Broadcasters Will Be Asked to Yield Spectrum for Wireless Broadband

John Eggerton -- Multichannel News, 2/17/2012 12:26:46 PM

Congress Friday moved swiftly to pass compromise payroll tax break/unemployment benefit legislation that gives the Federal Communications Commission the ability to reclaim and auction broadcast spectrum.

The legislation will also create a second DTV transition as the FCC moves and repacks the TV stations to prepare the spectrum for auction.
The bill passed the House 293 to 132; it passed in the Senate 60-36.
Passage in the House came after numerous shout-outs for the incentive auction package from its House Energy & Commerce Committee backers. The Senate moved to a vote almost immediately after the House vote, and without debate.

Some Democrats in the House voted against the bill because of the requirement that future federal civilian employees help pay for unemployment benefit extension with a boost to pension contributions. The spectrum auction proceeds - projected at $15 billion -- are the other "payfor" for those unemployment benefits. Former Energy & Commerce Committee chairman Joe Barton (R-Tex.) said he voted against it because there had not been enough time to vet it, which violated the Republican pledge not to pass bills that had been introduced with insufficient time for study.

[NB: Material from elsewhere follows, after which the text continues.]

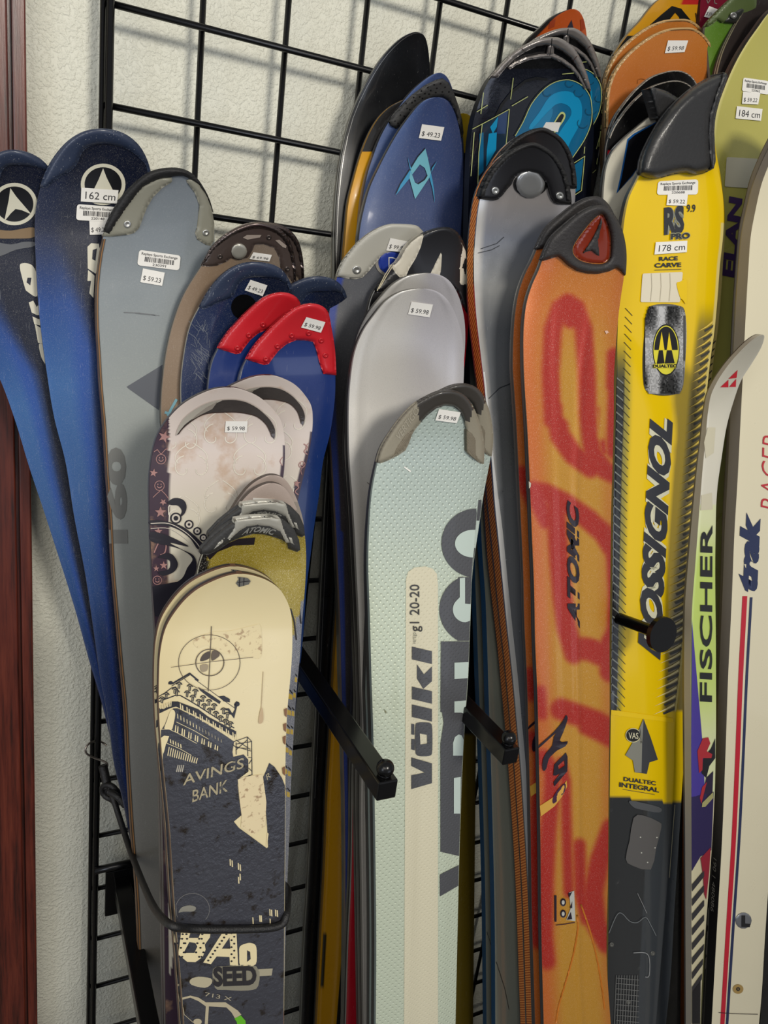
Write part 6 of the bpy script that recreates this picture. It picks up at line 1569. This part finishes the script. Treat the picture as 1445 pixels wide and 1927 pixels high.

House Communications chairman Rep. Greg Walden (R-Ore.), whose House version of auction legislation provided the basis of the bill, said the legislation would free up hundreds of thousands of jobs and allow for the build out of advanced wireless and an emergency broadband communications network.

He emphasized that the auction was voluntary and would protect broadcasters and their viewers--bill language requires the FCC to make best efforts to protect the coverage areas and interference protections of the broadcasters who don't give up spectrum.

Rep. Anna Eshoo (D-Calif.), ranking member of the Communications Subcommittee, said the incentive auction legislation would usher in more competition and innovation and insure world-leading wireless infrastructure and use of TV band spectrum for unlicensed wireless.

While the FCC is expected to move quickly to come up with auction rules, it will still likely be several years before any spectrum is reclaimed or repacked. The bill sets a 10-year deadline for the auctions -- one, a reverse auction, to compensate the broadcasters who give up spectrum, the other to auction that spectrum on the open market. But Blair Levin, architect of the FCC National Broadband Plan that proposed the auctions, said it could happen as swifly as four or five years.

Levin is concerned that bill provides too much direction, and too little flexibility for the FCC to use its auction expertise. He would have preferred simply giving the FCC the authority to compensate broadcasters, which it currently lacks, and let the commission fill in the rest, particularly given the difficulty in predicting changes in technology that could affect a spectrum auction.

Broadcasters have said that they are OK with the auctions so long as they are voluntary and leave a viable service for those who choose to stay in the business.